Healing Stories

Tell me a story! Part 3 - Healing stories

For a while now, I’ve been talking to people about whether writing about past and present emotional difficulties helps in transcending those difficulties…whether writing is a means of coming to terms with emotional upheavals and healing from them.

This post is going to be low on personal opinions; I would rather simply share some of my findings with you.

My first major finding would be that writing facilitates emotional understanding, that by writing about past difficulties, we frame those difficulties in a way that is graspable and comprehensible. Some people mentioned that they felt their physical health had improved as a result of writing.

Overall, those who seemed to get the most benefit from writing, and I’m still open on this particular observation, were those who imposed a fictional narrative of some sort. I’m not quite sure how this works but it probably reflects my own experience of writing too. Maybe it’s about the act of taking a messy, complicated or disturbing experience and turning the experience into a story that makes it more manageable. Perhaps, the dimension of adding fictional narrative somehow placed their personal story at a distance where they could see it more clearly. I’m not entirely sure.

People who wrote about personal difficulties over long periods of time derived less benefit from writing their stories, than those who set themselves short-term limits to write and wrote their feelings in a “splurge” without regard to style, content or grammar.

For people who wrote about their emotional pain over long periods of time, there was a tendency to get locked into a cycle of self-pity and endless introspection. This was most pronounced in those who published extended stories of personal anguish in a web log (blog) My overall impression was that what happened, more often than not, was that it attracted a club that held itself together through the sharing and mutual identification with the emotional difficulty. The odd one or two people reported that they found the identification of others with their personal problems normalised their experiences.

“It made me realise that this problem was not only about me and that it happens to others too.”

People found it generally useful to share and talk about those stories with those close to them or others involved in the life episode, but less beneficial to discuss the issues with the public via a blog.

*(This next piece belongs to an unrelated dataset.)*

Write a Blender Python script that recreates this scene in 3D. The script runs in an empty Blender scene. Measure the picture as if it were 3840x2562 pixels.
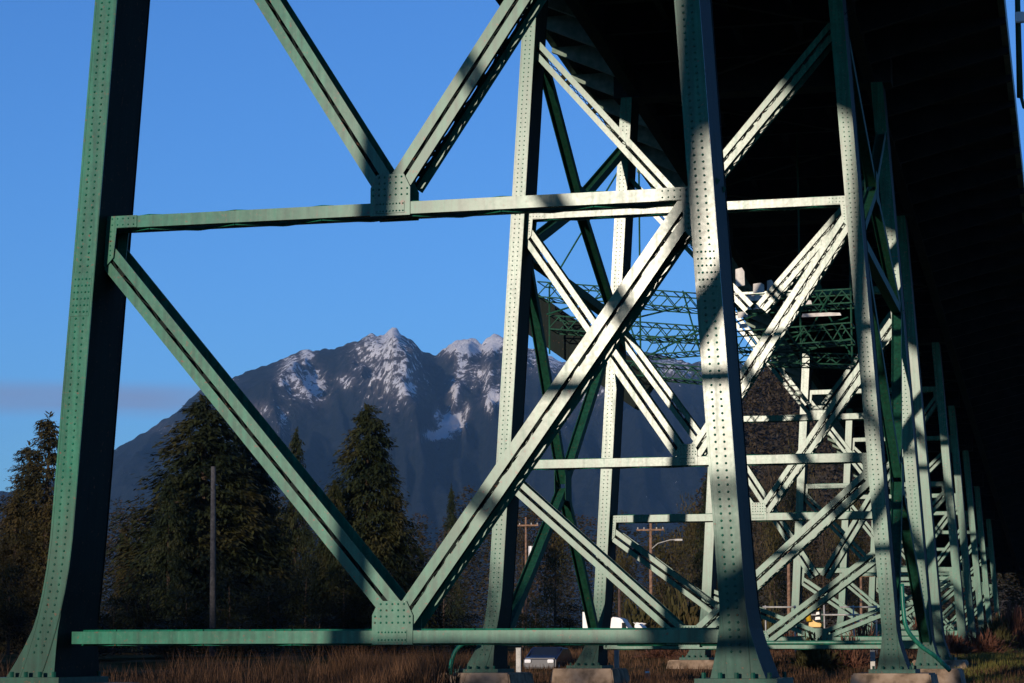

For bloggers, I noticed a tendency to do transference and identification with others participating on their blog. This was not always helpful to the writer, to the person trying to come to terms with his or her own emotional past. There’s a piece here about five posts down the page on transference and identification if you are interested to know more.


For people who had written about past emotional experiences over an extended period, I asked, “How easy would it be to write a new story going forward in your life, to write the next chapter of your own life?”

This question was frequently expressed along these lines:

“Do you feel able to write stories about how it might feel to be empowered to lead the life you wish to lead? Are you able to pick up your “pen” (metaphorically speaking!) and say “Okay, that was all my story then, but I have my own life and I’m going to move on with the script?” What’s the next chapter?” By the way, if you did that would you feel you were letting yourself or others down, including the readers of your blog? What and how would you like to exist beyond the present?”

This question interests me greatly, but I’m unsure if I have a sufficiently large response to give feedback as yet. I have a notion that those whom I asked the question found it to be interesting “food for thought”.

So in summary, most people who used story-writing to come to terms with emotional difficulties, pain and upheavals, said that story writing improved their emotional wellbeing, and sometimes their physical health.

The greatest benefits were obtained when:

1. They wrote regularly for short periods of time in peace and quiet

2. They limited the time period for which they would write about a certain event, normally to less than two weeks

3. They wrote without attention to style, content, spelling or grammar, letting the story “spill out”

4. They wrote for themselves and not an audience other than those involved or those close to them

5. They wrote only when they felt strong enough and able to face the past difficulty

6. They imposed a fictional narrative on the story

There is little new to add to existing research here, although I did find the responses from bloggers interesting and I am not aware that this has been covered before.